◆ Recorded data:
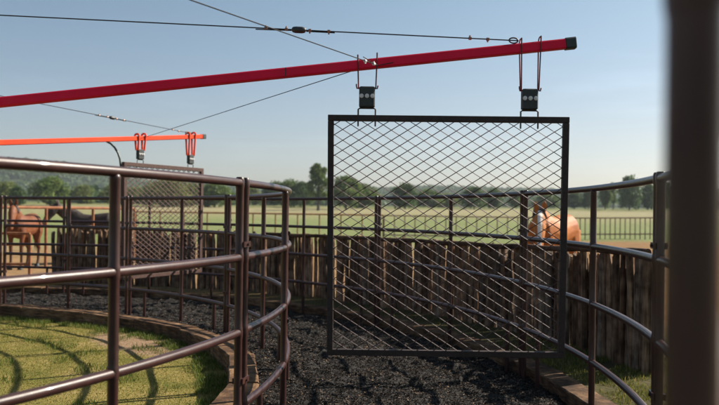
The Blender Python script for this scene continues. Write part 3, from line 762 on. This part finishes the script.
def make_horse(loc, heading, sc, label, coat, hair, turn=0., headlow=0., blaze=False, legs=None):
    e = empty('horse', loc, label, 'horse')
    e.rotation_euler.z = heading; e.scale = (sc, sc, sc)
    mb = MB(); T = math.radians(turn)
    def N(x, y, z, f=1.):                                  # turn the neck and head about the withers
        dx = x-.42; a = T*f; return (.42 + dx*math.cos(a) - y*math.sin(a), dx*math.sin(a) + y*math.cos(a), z - headlow*f*max(0, dx))
    loft(mb, [((-.86, 0, 1.17), .07, .10), ((-.80, 0, 1.19), .17, .21), ((-.62, 0, 1.20), .27, .30), ((-.40, 0, 1.18), .275, .30), ((-.12, 0, 1.13), .285, .30),
              ((.15, 0, 1.12), .285, .33), ((.35, 0, 1.16), .25, .34), ((.50, 0, 1.18), .22, .28), ((.62, 0, 1.18), .13, .18)], 18)
    loft(mb, [(N(.28, 0, 1.26, .2), .17, .24), (N(.45, 0, 1.36, .5), .15, .25), (N(.62, 0, 1.50, .75), .115, .205), (N(.80, 0, 1.65, .95), .095, .165), (N(.94, 0, 1.76, 1), .085, .13)])
    hd = [(.90, 1.80, .075, .085), (.98, 1.745, .098, .135), (1.06, 1.66, .100, .140), (1.15, 1.55, .078, .105), (1.23, 1.44, .060, .078), (1.28, 1.37, .062, .070), (1.31, 1.335, .040, .045)]
    loft(mb, [(N(x, 0, z), w, h) for x, z, w, h in hd])
    for s in (-1, 1):
        loft(mb, [((.40, s*.15, 1.18), .09, .17), ((.42, s*.165, .98), .085, .125), ((.42, s*.15, .80), .062, .08), ((.43, s*.14, .56), .048, .055), ((.43, s*.14, .48), .048, .054),
                  ((.42, s*.14, .36), .034, .04), ((.42, s*.14, .20), .036, .042), ((.46, s*.14, .09), .038, .045), ((.48, s*.14, .0), .058, .066)], 10)
        loft(mb, [((-.60, s*.14, 1.20), .13, .25), ((-.58, s*.16, .98), .13, .20), ((-.54, s*.16, .80), .09, .135), ((-.64, s*.15, .62), .058, .085), ((-.72, s*.145, .52), .048, .062),
                  ((-.70, s*.145, .40), .036, .046), ((-.68, s*.145, .20), .038, .045), ((-.64, s*.145, .09), .040, .048), ((-.62, s*.145, .0), .058, .066)], 10)
    body = mb.build('body', coat, e)
    rm = body.modifiers.new('skin', 'REMESH'); rm.mode = 'VOXEL'; rm.voxel_size = .017; rm.use_smooth_shade = True
    sm = body.modifiers.new('soften', 'SMOOTH'); sm.factor = .5; sm.iterations = 3
    for s in (-1, 1):
        er = MB(); loft(er, [(N(.90, s*.050, 1.82), .040, .030), (N(.90, s*.066, 1.89), .050, .028), (N(.91, s*.074, 1.96), .042, .022), (N(.92, s*.074, 2.0), .020, .012), (N(.925, s*.070, 2.02), .005, .005)], 10)
        er.build('ear', coat, e)
    mn = MB(); rs = random.Random(5)
    for i in range(26):
        f = i/25; x, z = .40 + .52*f, 1.56 + .30*f
        for k in range(3):
            p0 = Vector(N(x + rs.uniform(-.01, .01), 0, z-.01, .4+.6*f)); s = rs.choice((-1, 1, 1))
            p1 = p0 + Vector((rs.uniform(-.02, .02), s*.07, .02)); p2 = p0 + Vector((rs.uniform(-.06, .02), s*.115, rs.uniform(-.20, -.10)))
            mn.tube([p0, p1, p2], [.018, .016, .004], 5)
    for k in range(6):
        p0 = Vector(N(.91, rs.uniform(-.02, .02), 1.87)); mn.tube([p0, Vector(N(.97, rs.uniform(-.03, .03), 1.85)), Vector(N(1.03, rs.uniform(-.04, .04), 1.74))], [.016, .014, .004], 5)
    mn.build('mane', hair, e)
    tl = MB()
    for k in range(22):
        a, b_ = rs.uniform(-.04, .04), rs.uniform(-.07, .07)
        tl.tube([(-.84, a*.4, 1.28), (-.93, a, 1.20), (-.96+rs.uniform(-.03, .03), b_, .85), (-.93+rs.uniform(-.05, .04), b_*1.2, rs.uniform(.42, .58))], [.03, .03, .022, .004], 5)
    tl.build('tail', hair, e)
    for s in (-1, 1):
        ey = MB(); ey.ell(N(1.035, s*.092, 1.70), .024, .016, .022); ey.build('eye', M['insul'], e)
    for s in (-1, 1):
        for x in (.485, -.615):
            hf = MB(); hf.tube([(x+.012, s*.143, -.004), (x, s*.143, .05), (x-.006, s*.143, .075)], [.075, .064, .055], 12); hf.build('hoof', M['rubber'], e)
    return e
M['hair_dark'] = simple('dark_horse_hair', [(.3, (.018, .012, .010)), (.7, (.035, .022, .016))], 30, .5)
M['hair_flax'] = simple('flaxen_horse_hair', [(.3, (.28, .13, .06)), (.7, (.52, .34, .22))], 30, .5)
def horse_at(u, t): return ground_pt(u, t)
th = math.radians(58)
coat_bay = horse_coat('chestnut_coat', [(.3, (.105, .032, .011)), (.6, (.17, .055, .019)), (.8, (.27, .10, .038))], (.05, .02, .01))
make_horse(horse_at(23, 17.6), math.atan2(-1, .02), .85, 'chestnut brown horse standing in the pen at the left edge with ears up', coat_bay, M['hair_dark'], turn=14, headlow=.30, legs=None)
coat_dark = horse_coat('dark_bay_coat', [(.35, (.030, .022, .019)), (.55, (.055, .042, .036)), (.7, (.20, .17, .15))], (.02, .015, .012))
make_horse(horse_at(88, 19.6), math.radians(183), .87, 'dark brown horse standing side on behind the stake fence at left', coat_dark, M['hair_dark'], turn=35, headlow=.25)
h3 = math.atan2(-.77, -.64)
lat = Vector((0, 1, 0)); T3 = math.radians(25)
poll = (.42 + .55*math.cos(T3), .55*math.sin(T3), 1.7)
coat_pale = horse_coat('golden_chestnut_coat', [(.3, (.30, .085, .014)), (.55, (.42, .135, .022)), (.8, (.54, .24, .07))], (.2, .07, .02), (poll, tuple(Vector((-math.sin(T3), math.cos(T3), 0)))))
make_horse(horse_at(551, 12.9), h3, .93, 'golden chestnut horse with white blaze behind the stakes at right', coat_pale, M['hair_dark'], turn=25, headlow=.62)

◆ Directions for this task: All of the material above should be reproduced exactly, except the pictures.

◆ Exercise output:
The Blender Python script for this scene continues. Write part 3, from line 762 on. This part finishes the script.
def make_horse(loc, heading, sc, label, coat, hair, turn=0., headlow=0., blaze=False, legs=None):
    e = empty('horse', loc, label, 'horse')
    e.rotation_euler.z = heading; e.scale = (sc, sc, sc)
    mb = MB(); T = math.radians(turn)
    def N(x, y, z, f=1.):                                  # turn the neck and head about the withers
        dx = x-.42; a = T*f; return (.42 + dx*math.cos(a) - y*math.sin(a), dx*math.sin(a) + y*math.cos(a), z - headlow*f*max(0, dx))
    loft(mb, [((-.86, 0, 1.17), .07, .10), ((-.80, 0, 1.19), .17, .21), ((-.62, 0, 1.20), .27, .30), ((-.40, 0, 1.18), .275, .30), ((-.12, 0, 1.13), .285, .30),
              ((.15, 0, 1.12), .285, .33), ((.35, 0, 1.16), .25, .34), ((.50, 0, 1.18), .22, .28), ((.62, 0, 1.18), .13, .18)], 18)
    loft(mb, [(N(.28, 0, 1.26, .2), .17, .24), (N(.45, 0, 1.36, .5), .15, .25), (N(.62, 0, 1.50, .75), .115, .205), (N(.80, 0, 1.65, .95), .095, .165), (N(.94, 0, 1.76, 1), .085, .13)])
    hd = [(.90, 1.80, .075, .085), (.98, 1.745, .098, .135), (1.06, 1.66, .100, .140), (1.15, 1.55, .078, .105), (1.23, 1.44, .060, .078), (1.28, 1.37, .062, .070), (1.31, 1.335, .040, .045)]
    loft(mb, [(N(x, 0, z), w, h) for x, z, w, h in hd])
    for s in (-1, 1):
        loft(mb, [((.40, s*.15, 1.18), .09, .17), ((.42, s*.165, .98), .085, .125), ((.42, s*.15, .80), .062, .08), ((.43, s*.14, .56), .048, .055), ((.43, s*.14, .48), .048, .054),
                  ((.42, s*.14, .36), .034, .04), ((.42, s*.14, .20), .036, .042), ((.46, s*.14, .09), .038, .045), ((.48, s*.14, .0), .058, .066)], 10)
        loft(mb, [((-.60, s*.14, 1.20), .13, .25), ((-.58, s*.16, .98), .13, .20), ((-.54, s*.16, .80), .09, .135), ((-.64, s*.15, .62), .058, .085), ((-.72, s*.145, .52), .048, .062),
                  ((-.70, s*.145, .40), .036, .046), ((-.68, s*.145, .20), .038, .045), ((-.64, s*.145, .09), .040, .048), ((-.62, s*.145, .0), .058, .066)], 10)
    body = mb.build('body', coat, e)
    rm = body.modifiers.new('skin', 'REMESH'); rm.mode = 'VOXEL'; rm.voxel_size = .017; rm.use_smooth_shade = True
    sm = body.modifiers.new('soften', 'SMOOTH'); sm.factor = .5; sm.iterations = 3
    for s in (-1, 1):
        er = MB(); loft(er, [(N(.90, s*.050, 1.82), .040, .030), (N(.90, s*.066, 1.89), .050, .028), (N(.91, s*.074, 1.96), .042, .022), (N(.92, s*.074, 2.0), .020, .012), (N(.925, s*.070, 2.02), .005, .005)], 10)
        er.build('ear', coat, e)
    mn = MB(); rs = random.Random(5)
    for i in range(26):
        f = i/25; x, z = .40 + .52*f, 1.56 + .30*f
        for k in range(3):
            p0 = Vector(N(x + rs.uniform(-.01, .01), 0, z-.01, .4+.6*f)); s = rs.choice((-1, 1, 1))
            p1 = p0 + Vector((rs.uniform(-.02, .02), s*.07, .02)); p2 = p0 + Vector((rs.uniform(-.06, .02), s*.115, rs.uniform(-.20, -.10)))
            mn.tube([p0, p1, p2], [.018, .016, .004], 5)
    for k in range(6):
        p0 = Vector(N(.91, rs.uniform(-.02, .02), 1.87)); mn.tube([p0, Vector(N(.97, rs.uniform(-.03, .03), 1.85)), Vector(N(1.03, rs.uniform(-.04, .04), 1.74))], [.016, .014, .004], 5)
    mn.build('mane', hair, e)
    tl = MB()
    for k in range(22):
        a, b_ = rs.uniform(-.04, .04), rs.uniform(-.07, .07)
        tl.tube([(-.84, a*.4, 1.28), (-.93, a, 1.20), (-.96+rs.uniform(-.03, .03), b_, .85), (-.93+rs.uniform(-.05, .04), b_*1.2, rs.uniform(.42, .58))], [.03, .03, .022, .004], 5)
    tl.build('tail', hair, e)
    for s in (-1, 1):
        ey = MB(); ey.ell(N(1.035, s*.092, 1.70), .024, .016, .022); ey.build('eye', M['insul'], e)
    for s in (-1, 1):
        for x in (.485, -.615):
            hf = MB(); hf.tube([(x+.012, s*.143, -.004), (x, s*.143, .05), (x-.006, s*.143, .075)], [.075, .064, .055], 12); hf.build('hoof', M['rubber'], e)
    return e
M['hair_dark'] = simple('dark_horse_hair', [(.3, (.018, .012, .010)), (.7, (.035, .022, .016))], 30, .5)
M['hair_flax'] = simple('flaxen_horse_hair', [(.3, (.28, .13, .06)), (.7, (.52, .34, .22))], 30, .5)
def horse_at(u, t): return ground_pt(u, t)
th = math.radians(58)
coat_bay = horse_coat('chestnut_coat', [(.3, (.105, .032, .011)), (.6, (.17, .055, .019)), (.8, (.27, .10, .038))], (.05, .02, .01))
make_horse(horse_at(23, 17.6), math.atan2(-1, .02), .85, 'chestnut brown horse standing in the pen at the left edge with ears up', coat_bay, M['hair_dark'], turn=14, headlow=.30, legs=None)
coat_dark = horse_coat('dark_bay_coat', [(.35, (.030, .022, .019)), (.55, (.055, .042, .036)), (.7, (.20, .17, .15))], (.02, .015, .012))
make_horse(horse_at(88, 19.6), math.radians(183), .87, 'dark brown horse standing side on behind the stake fence at left', coat_dark, M['hair_dark'], turn=35, headlow=.25)
h3 = math.atan2(-.77, -.64)
lat = Vector((0, 1, 0)); T3 = math.radians(25)
poll = (.42 + .55*math.cos(T3), .55*math.sin(T3), 1.7)
coat_pale = horse_coat('golden_chestnut_coat', [(.3, (.30, .085, .014)), (.55, (.42, .135, .022)), (.8, (.54, .24, .07))], (.2, .07, .02), (poll, tuple(Vector((-math.sin(T3), math.cos(T3), 0)))))
make_horse(horse_at(551, 12.9), h3, .93, 'golden chestnut horse with white blaze behind the stakes at right', coat_pale, M['hair_dark'], turn=25, headlow=.62)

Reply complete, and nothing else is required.